La Plateforme des victimes du crédit immobilier (PAH) dénonce un système qui condamne des milliers de familles à la marginalité et à l’exclusion sociale. “Les banques ont pratiqué une gestion téméraire du risque”, affirme Rafael Mayoral, conseiller juridique de la PAH. ‘Elles ont surévalué les logements, ce qui a donné au débiteur l’illusion que la valeur de son bien pourrait couvrir le prêt ».

Quand on cesse de régler ses mensualités, le logement est vendu aux enchères en fonction de l’estimation qui figure sur le titre de propriété. Dans la plupart des cas, ces enchères n’attirent pas d’acheteur, car le prix ne peut pas descendre en-dessous de 70 % de la valeur du bien hypothéqué lors de la première adjudication, ni en-dessous de 60 % lorsque c’est la banque qui se l’adjuge.

L’organisme financier conserve alors le bien et c’est à lui qu’il incombe de garantir le remboursement du prêt immobilier. Bien souvent, la dette finale de l’emprunteur dépasse sa dette initiale, alors même qu’il n’est plus propriétaire du logement.

Des méthodes à la limite de l’escroquerie

« L’emprunteur et ses garants se voient indéfiniment exiger le remboursement, jusqu’à la fin de leurs jours. Cette solvabilité supposée du système financier espagnol s’appuie sur la servitude du débiteur face à l’organisme financier, car nous devons engager nos biens présent et futurs”, s’indigne Mayoral.
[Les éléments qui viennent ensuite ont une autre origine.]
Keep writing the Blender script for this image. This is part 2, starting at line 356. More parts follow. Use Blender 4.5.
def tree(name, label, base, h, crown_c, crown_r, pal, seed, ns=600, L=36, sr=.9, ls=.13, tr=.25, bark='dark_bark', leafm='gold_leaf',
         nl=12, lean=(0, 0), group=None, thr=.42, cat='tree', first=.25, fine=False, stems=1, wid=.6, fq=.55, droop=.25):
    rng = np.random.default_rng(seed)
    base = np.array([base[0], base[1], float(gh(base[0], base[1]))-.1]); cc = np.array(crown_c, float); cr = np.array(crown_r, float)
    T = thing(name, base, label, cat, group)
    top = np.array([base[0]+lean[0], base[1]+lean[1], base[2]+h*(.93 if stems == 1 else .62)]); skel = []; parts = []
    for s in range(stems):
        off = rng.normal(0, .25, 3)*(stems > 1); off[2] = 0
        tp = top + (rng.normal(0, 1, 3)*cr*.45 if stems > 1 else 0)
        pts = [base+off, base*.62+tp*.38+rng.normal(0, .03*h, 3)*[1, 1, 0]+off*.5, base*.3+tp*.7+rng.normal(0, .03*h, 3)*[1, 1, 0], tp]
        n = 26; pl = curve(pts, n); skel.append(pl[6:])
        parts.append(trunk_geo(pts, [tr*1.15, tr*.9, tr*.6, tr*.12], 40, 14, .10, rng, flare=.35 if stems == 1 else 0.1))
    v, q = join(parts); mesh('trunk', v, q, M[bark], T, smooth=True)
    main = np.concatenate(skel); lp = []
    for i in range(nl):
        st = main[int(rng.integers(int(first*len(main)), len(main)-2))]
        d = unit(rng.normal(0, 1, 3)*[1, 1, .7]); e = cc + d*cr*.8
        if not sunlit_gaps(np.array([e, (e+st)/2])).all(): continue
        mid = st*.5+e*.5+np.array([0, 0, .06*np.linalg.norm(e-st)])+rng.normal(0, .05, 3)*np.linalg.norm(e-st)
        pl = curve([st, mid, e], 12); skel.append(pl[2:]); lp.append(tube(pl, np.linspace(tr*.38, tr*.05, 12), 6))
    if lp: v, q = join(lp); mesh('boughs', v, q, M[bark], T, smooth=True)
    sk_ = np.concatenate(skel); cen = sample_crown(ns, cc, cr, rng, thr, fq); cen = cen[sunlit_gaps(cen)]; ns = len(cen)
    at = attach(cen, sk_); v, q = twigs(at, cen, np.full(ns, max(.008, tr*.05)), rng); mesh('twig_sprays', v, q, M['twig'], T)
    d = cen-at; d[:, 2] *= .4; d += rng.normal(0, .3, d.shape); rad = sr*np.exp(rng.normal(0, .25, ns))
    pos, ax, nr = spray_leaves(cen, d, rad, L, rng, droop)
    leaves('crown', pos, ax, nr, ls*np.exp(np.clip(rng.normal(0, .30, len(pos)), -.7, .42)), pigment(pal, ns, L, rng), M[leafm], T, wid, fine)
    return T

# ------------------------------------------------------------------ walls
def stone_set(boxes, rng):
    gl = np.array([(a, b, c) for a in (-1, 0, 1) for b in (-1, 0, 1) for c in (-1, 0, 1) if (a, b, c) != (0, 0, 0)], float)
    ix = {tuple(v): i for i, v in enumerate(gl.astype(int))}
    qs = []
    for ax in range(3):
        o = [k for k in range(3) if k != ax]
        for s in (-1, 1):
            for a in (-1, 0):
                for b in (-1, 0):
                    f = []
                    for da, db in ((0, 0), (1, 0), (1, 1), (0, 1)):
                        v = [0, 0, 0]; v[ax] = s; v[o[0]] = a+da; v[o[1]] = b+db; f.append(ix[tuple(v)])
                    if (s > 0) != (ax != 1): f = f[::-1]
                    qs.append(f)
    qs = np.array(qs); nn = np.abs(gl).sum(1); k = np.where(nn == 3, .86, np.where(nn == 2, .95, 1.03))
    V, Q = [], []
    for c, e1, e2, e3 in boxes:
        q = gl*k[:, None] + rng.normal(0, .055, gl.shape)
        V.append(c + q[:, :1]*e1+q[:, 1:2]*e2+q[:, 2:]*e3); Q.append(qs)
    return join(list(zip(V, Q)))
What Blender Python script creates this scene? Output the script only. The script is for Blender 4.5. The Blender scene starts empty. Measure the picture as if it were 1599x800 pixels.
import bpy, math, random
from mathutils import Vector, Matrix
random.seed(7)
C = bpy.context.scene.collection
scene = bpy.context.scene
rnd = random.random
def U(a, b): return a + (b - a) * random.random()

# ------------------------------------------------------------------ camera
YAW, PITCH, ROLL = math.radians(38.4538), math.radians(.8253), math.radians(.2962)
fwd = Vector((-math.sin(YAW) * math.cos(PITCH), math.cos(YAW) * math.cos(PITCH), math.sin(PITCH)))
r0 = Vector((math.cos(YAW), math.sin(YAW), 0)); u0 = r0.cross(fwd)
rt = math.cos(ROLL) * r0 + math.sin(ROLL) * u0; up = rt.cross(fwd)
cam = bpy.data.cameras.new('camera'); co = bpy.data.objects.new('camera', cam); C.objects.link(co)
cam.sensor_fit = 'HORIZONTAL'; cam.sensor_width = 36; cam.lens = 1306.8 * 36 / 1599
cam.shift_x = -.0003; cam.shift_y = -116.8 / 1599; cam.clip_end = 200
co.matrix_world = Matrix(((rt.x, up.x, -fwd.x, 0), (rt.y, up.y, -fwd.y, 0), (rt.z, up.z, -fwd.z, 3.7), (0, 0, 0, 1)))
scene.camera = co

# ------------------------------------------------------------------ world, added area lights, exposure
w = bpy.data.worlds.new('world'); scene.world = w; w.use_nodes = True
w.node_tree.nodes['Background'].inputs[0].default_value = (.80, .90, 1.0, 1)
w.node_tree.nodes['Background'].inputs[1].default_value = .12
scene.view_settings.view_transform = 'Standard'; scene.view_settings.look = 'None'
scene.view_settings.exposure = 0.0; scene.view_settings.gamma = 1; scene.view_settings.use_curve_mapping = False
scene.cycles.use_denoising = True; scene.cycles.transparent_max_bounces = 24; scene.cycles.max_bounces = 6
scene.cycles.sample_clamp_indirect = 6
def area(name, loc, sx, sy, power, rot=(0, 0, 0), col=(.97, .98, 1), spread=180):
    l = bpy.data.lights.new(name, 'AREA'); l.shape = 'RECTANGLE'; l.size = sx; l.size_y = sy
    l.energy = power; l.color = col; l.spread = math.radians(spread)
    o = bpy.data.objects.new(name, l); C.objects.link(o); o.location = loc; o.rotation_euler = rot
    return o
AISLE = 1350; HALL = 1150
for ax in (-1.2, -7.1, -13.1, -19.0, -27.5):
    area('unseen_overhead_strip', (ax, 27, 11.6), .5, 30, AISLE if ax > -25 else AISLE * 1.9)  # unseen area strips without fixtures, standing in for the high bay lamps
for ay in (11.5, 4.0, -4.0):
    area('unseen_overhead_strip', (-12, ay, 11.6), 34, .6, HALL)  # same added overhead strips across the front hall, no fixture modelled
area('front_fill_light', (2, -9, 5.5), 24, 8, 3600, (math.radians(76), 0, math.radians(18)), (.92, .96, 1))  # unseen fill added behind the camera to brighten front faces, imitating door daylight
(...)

Cette situation ne satisfait pas non plus les banques, dans la mesure où leur activité ne consiste pas à conserver les biens immobiliers.

Lino Samuel Moreno a vécu dans sa chair la vente aux enchères de son logement. Son bien s’est envolé en fumée, tout comme son rêve de vivre en Espagne, dans l’“Eldorado européen”. Cet Equatorien a atterri dans notre pays vers 2002. En 2006, ayant tous ses papiers en règle, il décide de faire le grand saut et de s’acheter un logement à Valdemoro, dans la banlieue de Madrid.

Tout est allé comme sur des roulettes jusqu’à ce jour de 2008 où il s’est retrouvé sans emploi. Depuis lors, il n’a plus jamais réussi à travailler plus de 4 mois d’affilée. Il a d’abord cessé de payer une première traite, puis une deuxième, ensuite une troisième… Il a tenté de renégocier les échéances, mais le 7 octobre dernier, il a reçu l’avis de saisie tant redouté, l’invitant à quitter son logement.

« A 10 heures du matin, la police s’est présentée pour nous dire de partir, raconte Lino d’une voix tremblante. Ma femme me serrait dans ses bras. A ce moment même, on nous a appelé du tribunal pour nous dire qu’on nous avait accordé un délai de 3 mois, mais que les meubles allaient être saisis ». Aujourd’hui, le couple loue un appartement à Valdemoro grâce à la mairie, pour lequel il paie 450 euros par mois.

Des cas comme ceux-là, il en existe des milliers. La PAH estime qu’on est aujourd’hui dans une situation d’impunité totale et exige que l’on enquête sur les méthodes de souscription des crédits immobiliers, qui seraient souvent à la limite de l’escroquerie.

« Les prêts immobiliers ont servi de levier à l’augmentation artificielle du prix d’un bien de première nécessité, à savoir le logement, et il y a des responsables, assure Rafael Mayoral. Il faut indemniser les victimes, pas les responsables. Nous demandons une modification de la législation sur les prêts afin qu’on ait le droit de céder le bien pour racheter le crédit, pour que la dette soit apurée une bonne fois pour toutes”.